• [SET EXERCISE] Omit all images. Write out the rest of the material exactly.

• [STORED DATA]
□ □ □ □ □

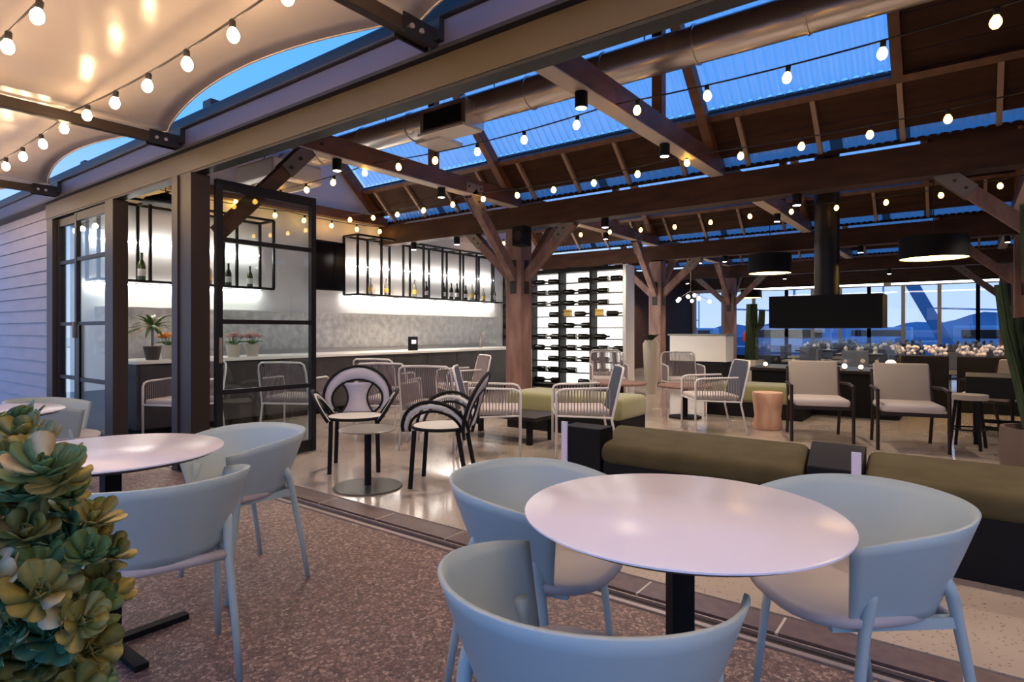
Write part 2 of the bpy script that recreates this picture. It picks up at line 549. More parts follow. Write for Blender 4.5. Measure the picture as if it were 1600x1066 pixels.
# bar wall (plane X = XL) with gable
w = sempty('wall_bar', 'tall pale end wall behind the bar, rising into the roof gables')
MB().box(XL - 0.15, 2.55, 0, XL, 12.35, 3.05).build('wall_panel', 'wallwhite', w)
g = MB()
for i, (y0, y1) in enumerate(((2.49, 7.27), (7.27, 12.35))):
    ym = (y0 + y1) / 2
    ym = y0 + (y1 - y0) * .613
    zt = 3.07 + 0.6 * (ym - y0)
    g.add([(XL - .15, y0, 3.05), (XL - .15, y1, 3.05), (XL - .15, ym, zt), (XL, y0, 3.05), (XL, y1, 3.05), (XL, ym, zt)],
          [(0, 1, 2), (5, 4, 3), (0, 3, 4, 1), (1, 4, 5, 2), (2, 5, 3, 0)])
g.build('gable', 'plaster', w)
MB().box(XL, 2.75, 0.92, XL + 0.02, 10.45, 1.48).build('splashback', 'marble', w)
b = MB().box(XL, 2.75, 1.48, XL + 0.05, 10.45, 1.50).build('ledge', 'counter_top', w)
MB().bar((XL + .09, 2.6, 3.12), (XL + .09, 7.2, 3.12), .14, .14).build('tie_rail', 'wood', w)
o = MB().box(-9.3, 12.35, 0, XL, 23, 3.1).build('wall_side', 'board')
struct(o, 'dark boarded wall of the far hall beyond the wine rack')
o = MB().box(5.2, 2.8, 0, 5.35, 23, 3.1).build('wall_right', 'board')
struct(o, 'dark boarded wall closing the hall at the right')

# ------------------------------------------------------------------ roof
SKY_X = (-8.28, -0.55)
def slope_box(b, x0, x1, ya, za, yb, zb, th):      # slab lying on a roof slope
    n = Vector((0, -(zb - za), (yb - ya))).normalized() * th
    if n.z < 0:
        n = -n
    vs = [(x0, ya, za), (x1, ya, za), (x1, yb, zb), (x0, yb, zb)]
    vs2 = [(v[0], v[1] + n.y, v[2] + n.z) for v in vs]
    b.add(vs + vs2, [(0, 3, 2, 1), (4, 5, 6, 7), (0, 1, 5, 4), (1, 2, 6, 5), (2, 3, 7, 6), (3, 0, 4, 7)])
ceil = sempty('ceiling', 'dark boarded gable roof with corrugated skylights and exposed rafters')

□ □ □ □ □

• [TASK OUTPUT]
Write part 2 of the bpy script that recreates this picture. It picks up at line 549. More parts follow. Write for Blender 4.5. Measure the picture as if it were 1600x1066 pixels.
# bar wall (plane X = XL) with gable
w = sempty('wall_bar', 'tall pale end wall behind the bar, rising into the roof gables')
MB().box(XL - 0.15, 2.55, 0, XL, 12.35, 3.05).build('wall_panel', 'wallwhite', w)
g = MB()
for i, (y0, y1) in enumerate(((2.49, 7.27), (7.27, 12.35))):
    ym = (y0 + y1) / 2
    ym = y0 + (y1 - y0) * .613
    zt = 3.07 + 0.6 * (ym - y0)
    g.add([(XL - .15, y0, 3.05), (XL - .15, y1, 3.05), (XL - .15, ym, zt), (XL, y0, 3.05), (XL, y1, 3.05), (XL, ym, zt)],
          [(0, 1, 2), (5, 4, 3), (0, 3, 4, 1), (1, 4, 5, 2), (2, 5, 3, 0)])
g.build('gable', 'plaster', w)
MB().box(XL, 2.75, 0.92, XL + 0.02, 10.45, 1.48).build('splashback', 'marble', w)
b = MB().box(XL, 2.75, 1.48, XL + 0.05, 10.45, 1.50).build('ledge', 'counter_top', w)
MB().bar((XL + .09, 2.6, 3.12), (XL + .09, 7.2, 3.12), .14, .14).build('tie_rail', 'wood', w)
o = MB().box(-9.3, 12.35, 0, XL, 23, 3.1).build('wall_side', 'board')
struct(o, 'dark boarded wall of the far hall beyond the wine rack')
o = MB().box(5.2, 2.8, 0, 5.35, 23, 3.1).build('wall_right', 'board')
struct(o, 'dark boarded wall closing the hall at the right')

# ------------------------------------------------------------------ roof
SKY_X = (-8.28, -0.55)
def slope_box(b, x0, x1, ya, za, yb, zb, th):      # slab lying on a roof slope
    n = Vector((0, -(zb - za), (yb - ya))).normalized() * th
    if n.z < 0:
        n = -n
    vs = [(x0, ya, za), (x1, ya, za), (x1, yb, zb), (x0, yb, zb)]
    vs2 = [(v[0], v[1] + n.y, v[2] + n.z) for v in vs]
    b.add(vs + vs2, [(0, 3, 2, 1), (4, 5, 6, 7), (0, 1, 5, 4), (1, 2, 6, 5), (2, 3, 7, 6), (3, 0, 4, 7)])
ceil = sempty('ceiling', 'dark boarded gable roof with corrugated skylights and exposed rafters')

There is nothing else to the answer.